En estas condiciones, España no sólo
sufre un deterioro del bienestar de una parte cada vez mayor de la población,
sino que de forma progresiva está dejando de ser una nación de esperanza.
El peligro potencial del caos y la
violencia constituye la cara fea del problema. Hay sin embargo otro aspecto a
señalar. No hay duda que este repudio al Gobierno de los populares —que de
forma constante se manifiesta en las calles españolas— también ha logrado
frenar algunas medidas planteadas como soluciones al deterioro financiero, pero
en última instancia destinadas a desbaratar no solo el Estado de Bienestar sino
gran parte de la estructura económica, social e ideológica creada a retazos tras
el fin de la dictadura franquista.
A una crisis profunda se ha unido la
ineficiencia del gobierno de Rajoy, para crear esta situación actual en la que
la sociedad española comienza a mostrar grietas cada vez más profundas. Aún no
es la tormenta perfecta, pero los pronósticos resultan de una preocupación
creciente. El presidente del Gobierno promete el cielo a la vuelta de la
esquina, pero basta con mirar un poco alrededor para darse cuenta que no bastan
los paraguas que ofrece.
No todo lo ha hecho mal Rajoy, y en su
favor puede decirse que ha evitado un rescate al estilo de Portugal, Grecia y
Chipre. Aunque en lo principal que afecta al español de la calle —desempleo,
subida en el costo de los servicios, deterioro de los beneficios y
estancamiento o retroceso del nivel de vida— sus resultados son nulos o casi
nulos. Pero lo que es peor, para él y su gobierno: el deterioro que sufre su
gestión administrativa es hasta ahora imparable, al punto que algunas de las
figuras importantes del PP han comenzado a distanciarse de él.
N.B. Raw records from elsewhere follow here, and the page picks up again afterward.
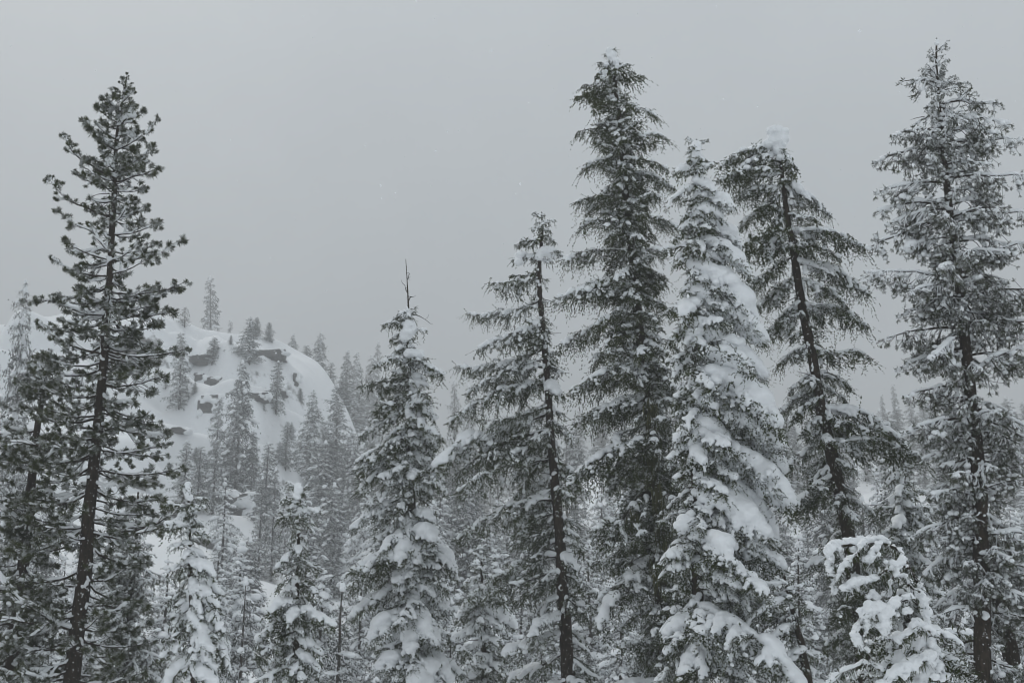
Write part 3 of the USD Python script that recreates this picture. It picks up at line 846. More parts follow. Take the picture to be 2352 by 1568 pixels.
tall_fir = hero('fir_tree', 'tallest dark fir right of centre, capped with a tilted snow plume', 45, 'bushy',
     [(1405, 118, 4), (1412, 180, 8), (1424, 280, 11), (1434, 400, 14), (1445, 520, 17), (1457, 640, 19), (1468, 740, 21), (1478, 830, 23), (1488, 930, 25), (1498, 1080, 27), (1508, 1220, 29), (1518, 1360, 31), (1530, 1568, 34)],
     [(118, 4, 4), (160, 22, 30), (230, 60, 55), (310, 80, 65), (400, 78, 75), (480, 95, 80), (540, 95, 85), (600, 115, 80), (700, 135, 80), (800, 140, 85), (900, 140, 95), (1000, 130, 95), (1100, 145, 95), (1250, 160, 100), (1400, 170, 110), (1568, 170, 110), (1760, 170, 110)],
     [(155, 1373, 188), (215, 1327, 218), (300, 1329, 309), (375, 1338, 390), (450, 1322, 467), (505, 1334, 522), (580, 1296, 592), (655, 1280, 690), (740, 1290, 785), (190, 1477, 174), (180, 1453, 164), (235, 1505, 265, 0.9),
      (320, 1527, 315), (365, 1534, 388), (395, 1549, 434, 1.2), (430, 1516, 452), (500, 1558, 520), (840, 1310, 900), (930, 1320, 970), (1010, 1300, 1110), (760, 1555, 800)],
     0.42, 15, per_m=8.6, rise=(0.1, -0.4), inner=1.2, gaps=0.5, whorl=0.2, wild=0.42,
     caps=[[(1400, 118, 8), (1406, 127, 10), (1411, 140, 9), (1416, 155, 7), (1419, 168, 5)], [(1392, 148, 5), (1388, 165, 6), (1384, 178, 5)], [(1445, 838, 14), (1430, 846, 12), (1462, 832, 10)], [(1416, 1010, 11), (1418, 1020, 12)], [(1448, 1325, 15), (1470, 1322, 16), (1490, 1330, 12)]])

heavy_fir = hero('fir_tree', 'fir draped in heavy snow down its right side, between two dark firs', 40, 'fir',
     [(1600, 320, 3), (1598, 500, 8), (1596, 700, 13), (1594, 850, 16), (1596, 1000, 19), (1600, 1200, 22), (1604, 1400, 26), (1608, 1568, 28)],
     [(320, 8, 8), (370, 22, 18), (420, 38, 34), (480, 50, 65), (560, 60, 85), (650, 65, 90), (750, 60, 110), (850, 50, 145), (950, 55, 165), (1100, 75, 190), (1250, 95, 210), (1568, 110, 230), (1760, 110, 230)],
     [(345, 1575, 380, 1.2), (350, 1622, 378, 1.4), (390, 1556, 405, 1.2), (425, 1545, 470), (420, 1640, 440, 2.4), (450, 1690, 480, 2.4), (500, 1705, 565, 2.4), (550, 1716, 640, 2.4), (610, 1735, 745, 2.4), (680, 1755, 800, 2.4), (755, 1762, 862, 2.4), (860, 1795, 995, 2.4), (930, 1800, 1030, 2.4), (1060, 1790, 1230, 2.4), (1180, 1780, 1290, 1.5),
      (900, 1815, 1085, 2.4), (990, 1812, 1180, 2.4), (1120, 1745, 1200, 2.4), (1250, 1800, 1310, 1.6), (1350, 1835, 1450, 1.6), (560, 1530, 575), (690, 1520, 722, 0.8), (800, 1535, 830), (620, 1680, 700, 2.4), (820, 1740, 900, 2.4)],
     1.0, 16, per_m=9.0, rise=(-0.2, -0.6), inner=0.5, lopside=0.6,
     caps=[[(1601, 335, 9), (1600, 350, 11), (1597, 364, 11)], [(1604, 762, 14), (1620, 762, 13), (1590, 764, 11)], [(1680, 782, 16), (1700, 790, 16), (1662, 785, 12)], [(1600, 1003, 13), (1598, 1018, 15), (1612, 1020, 12)], [(1610, 1475, 16), (1632, 1466, 17), (1655, 1474, 15)]])

leaning_fir = hero('fir_tree', 'leaning fir with a great snow ball on its top and side-swept boughs', 42.5, 'bushy',
     [(1787, 315, 6), (1796, 400, 9), (1808, 500, 13), (1820, 560, 16), (1832, 640, 18), (1845, 720, 20), (1862, 800, 21), (1875, 870, 23), (1888, 950, 25), (1905, 1030, 28), (1925, 1110, 29), (1945, 1200, 30), (1957, 1300, 31), (1975, 1450, 33), (1990, 1568, 34)],
     [(315, 15, 12), (360, 60, 28), (450, 70, 50), (500, 70, 65), (580, 75, 80), (660, 80, 85), (760, 75, 75), (850, 70, 65), (950, 80, 80), (1050, 85, 95), (1200, 110, 105), (1400, 120, 110), (1568, 120, 110), (1760, 120, 110)],
     [(335, 1652, 385, 0.9), (350, 1668, 420, 0.9), (400, 1647, 414, 0.8), (430, 1685, 458), (478, 1738, 490), (450, 1700, 520), (540, 1691, 619), (590, 1714, 663), (345, 1832, 385), (350, 1825, 410), (430, 1916, 488, 0.6), (490, 1881, 513), (530, 1984, 572, 0.6), (560, 1931, 592), (600, 2001, 666, 0.6), (640, 1945, 704),
      (700, 1988, 757, 0.8), (815, 1990, 818, 0.8), (850, 1957, 885), (935, 2049, 975, 0.6), (970, 2071, 1013, 0.7), (1015, 2111, 1061, 0.6), (790, 1785, 841), (890, 1785, 958), (650, 1715, 720), (720, 1745, 790), (1000, 1795, 1080), (1090, 1810, 1180)],
     0.55, 17, per_m=6.0, rise=(-0.1, -0.6), inner=0.2, open_front=0.5, gaps=1.0,
     caps=[[(1774, 303, 12), (1786, 301, 15), (1798, 306, 14), (1801, 320, 12), (1797, 334, 10), (1786, 328, 16), (1774, 324, 13), (1763, 332, 9), (1788, 345, 11), (1792, 362, 8)], [(1760, 328, 9), (1748, 334, 7)], [(1826, 425, 10), (1836, 435, 9)]])

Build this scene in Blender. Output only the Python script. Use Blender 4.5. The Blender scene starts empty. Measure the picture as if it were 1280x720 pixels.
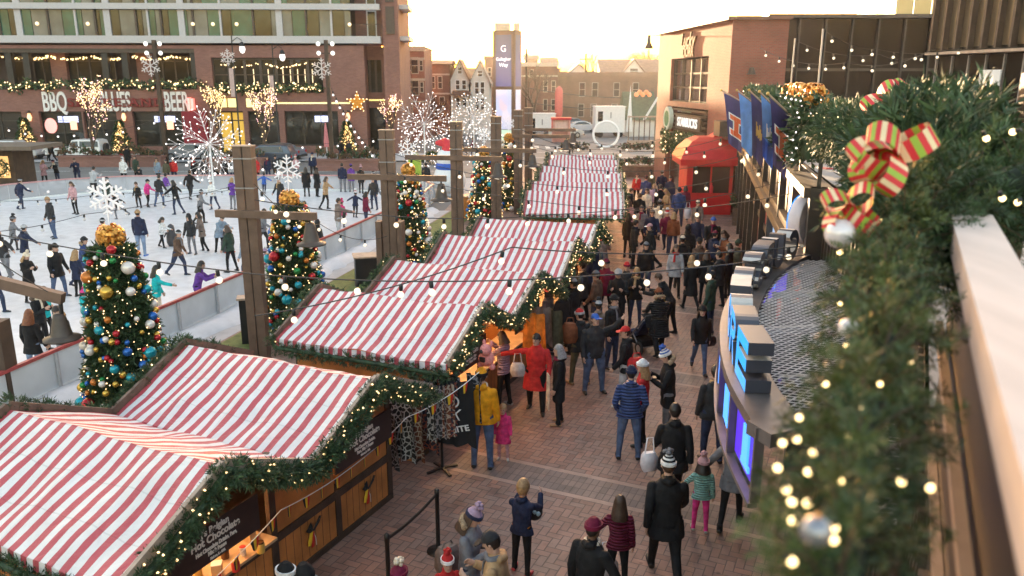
import bpy,bmesh,math,random
import numpy as np
from mathutils import Vector,Matrix,noise as mnoise
random.seed(7)
R=math.radians
scene=bpy.context.scene
COL=scene.collection
PI=math.pi
# ---------------------------------------------------------------- camera geometry (also used to read positions off the ground plan)
F_PX,PITCH,EYE=995.6,R(14.6),6.7
CP,SP=math.cos(PITCH),math.sin(PITCH)
def ray(x,y):
 u=(x-640)/F_PX
 v=(y-360)/F_PX
 return u,CP-v*SP,-(SP+v*CP)
def G(x,y,z=0.0):
 """point at height z seen in direction (x, y)"""
 X,Y,Z=ray(x,y)
 t=(z-EYE)/Z
 return Vector((X*t,Y*t,z))
def D(x,y,dist):
 """point at ground distance dist ahead"""
 X,Y,Z=ray(x,y)
 t=dist/Y
 return Vector((X*t,dist,EYE+Z*t))
# ---------------------------------------------------------------- materials
MATS={}
def new_mat(name):
 m=bpy.data.materials.new(name)
 m.use_nodes=True
 nt=m.node_tree
 b=nt.nodes['Principled BSDF']
 return m,nt,b
def mat(name,col,rough=0.6,metal=0.0,var=0.12,scale=6.0,bump=0.0,bscale=40.0,spec=None,sheen=0.0,coat=0.0,hue=0.0):
 """painted / woven / wooden surface with a little unevenness of colour and relief"""
 if name in MATS:
  return MATS[name]
 m,nt,b=new_mat(name)
 N,L=nt.nodes,nt.links
 b.inputs['Roughness'].default_value=rough
 b.inputs['Metallic'].default_value=metal
 if spec is not None:
  b.inputs['Specular IOR Level'].default_value=spec
 if sheen:
  b.inputs['Sheen Weight'].default_value=sheen
 if coat:
  b.inputs['Coat Weight'].default_value=coat
 c=(col[0],col[1],col[2],1)
 if var>0:
  tc=N.new('ShaderNodeTexCoord')
  nz=N.new('ShaderNodeTexNoise')
  nz.inputs['Scale'].default_value=scale
  nz.inputs['Detail'].default_value=5
  L.new(tc.outputs['Object'],nz.inputs['Vector'])
  rp=N.new('ShaderNodeValToRGB')
  rp.color_ramp.elements[0].position=0.3
  rp.color_ramp.elements[1].position=0.7
  rp.color_ramp.elements[0].color=(max(0,c[0]*(1-var)),max(0,c[1]*(1-var*1.05)),max(0,c[2]*(1-var*1.1)),1)
  rp.color_ramp.elements[1].color=(min(1,c[0]*(1+var)),min(1,c[1]*(1+var)),min(1,c[2]*(1+var)),1)
  L.new(nz.outputs['Fac'],rp.inputs['Fac'])
  L.new(rp.outputs['Color'],b.inputs['Base Color'])
  if bump>0:
   n2=N.new('ShaderNodeTexNoise')
   n2.inputs['Scale'].default_value=bscale
   n2.inputs['Detail'].default_value=4
   L.new(tc.outputs['Object'],n2.inputs['Vector'])
   bp=N.new('ShaderNodeBump')
   bp.inputs['Strength'].default_value=bump
   bp.inputs['Distance'].default_value=0.02
   L.new(n2.outputs['Fac'],bp.inputs['Height'])
   L.new(bp.outputs['Normal'],b.inputs['Normal'])
 else:
  b.inputs['Base Color'].default_value=c
 MATS[name]=m
 return m
EXPOSURE=3.6
def emit(name,col,strength,base=(0.8,0.8,0.8),var=0.0):
 if name in MATS:
  return MATS[name]
 m,nt,b=new_mat(name)
 b.inputs['Base Color'].default_value=(*base,1)
 b.inputs['Emission Color'].default_value=(*col,1)
 b.inputs['Emission Strength'].default_value=strength*2**-EXPOSURE
 MATS[name]=m
 return m
def brick_mat(name,c1,c2,mortar,bw=0.22,bh=0.075,axis='XZ',rough=0.85,msize=0.012,big=0.35):
 """running bond brick in object space, x along the wall and z up"""
 m,nt,b=new_mat(name)
 N,L=nt.nodes,nt.links
 tc=N.new('ShaderNodeTexCoord')
 sp=N.new('ShaderNodeSeparateXYZ')
 L.new(tc.outputs['Object'],sp.inputs[0])
 ad=N.new('ShaderNodeMath');ad.operation='ADD'
 L.new(sp.outputs['X'],ad.inputs[0]);L.new(sp.outputs['Y'],ad.inputs[1])
 cb=N.new('ShaderNodeCombineXYZ')
 L.new(ad.outputs[0],cb.inputs['X']);L.new(sp.outputs['Z'],cb.inputs['Y'])
 bt=N.new('ShaderNodeTexBrick')
 bt.inputs['Scale'].default_value=1.0
 bt.inputs['Brick Width'].default_value=bw
 bt.inputs['Row Height'].default_value=bh
 bt.inputs['Mortar Size'].default_value=msize
 bt.inputs['Color1'].default_value=(*c1,1)
 bt.inputs['Color2'].default_value=(*c2,1)
 bt.inputs['Mortar'].default_value=(*mortar,1)
 L.new(cb.outputs[0],bt.inputs['Vector'])
 nz=N.new('ShaderNodeTexNoise');nz.inputs['Scale'].default_value=0.7;nz.inputs['Detail'].default_value=6
 L.new(tc.outputs['Object'],nz.inputs['Vector'])
 mp=N.new('ShaderNodeMapRange');mp.inputs['From Min'].default_value=0.3;mp.inputs['From Max'].default_value=0.7
 mp.inputs['To Min'].default_value=1-big;mp.inputs['To Max'].default_value=1+big*0.6
 L.new(nz.outputs['Fac'],mp.inputs['Value'])
 mx=N.new('ShaderNodeVectorMath');mx.operation='SCALE'
 L.new(bt.outputs['Color'],mx.inputs[0]);L.new(mp.outputs[0],mx.inputs['Scale'])
 L.new(mx.outputs[0],b.inputs['Base Color'])
 b.inputs['Roughness'].default_value=rough
 MATS[name]=m
 return m
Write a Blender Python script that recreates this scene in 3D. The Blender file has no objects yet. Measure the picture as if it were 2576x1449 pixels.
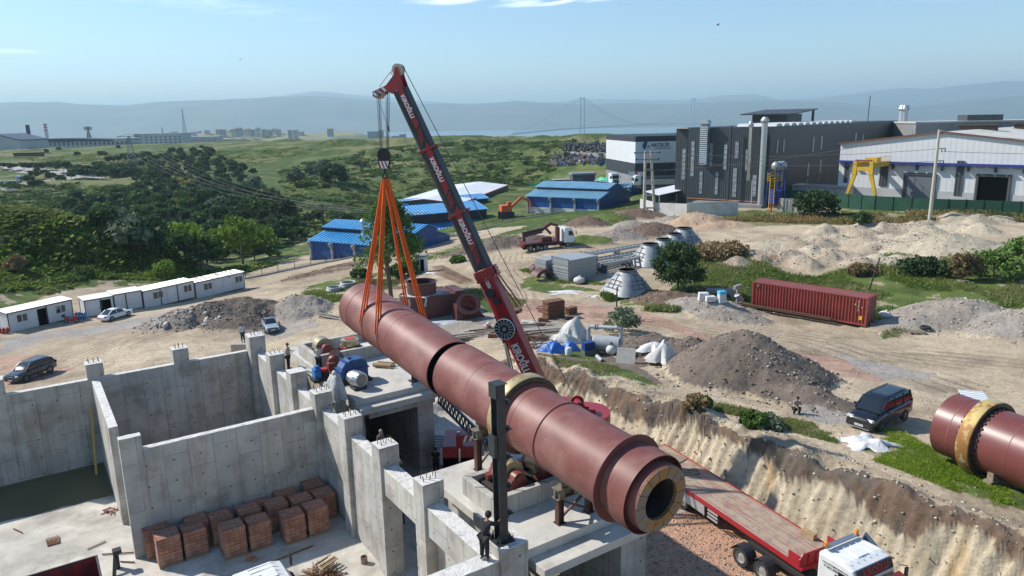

¿Qué saldrá de todo esto? ¿Un deterioro
que volverá a hundir a España en el pasado y que requerirá de decenas de años
para recuperarse, o una sociedad transformada para lo mejor? Un signo de
optimismo ya señalado: la presión popular ha obligado al Gobierno de Rajoy a
frenar medidas, posponer leyes. Otro contrario: ha vuelto con fuerza la
polémica ideológica en su forma más visceral, como los posibles cambios a la
ley del aborto. Lo peor es que persiste el estancamiento y crece la amenaza de
que la España de charanga y pandereta sea cada vez más de cerrado y sacristía.
El partido de fútbol como consuelo nacional.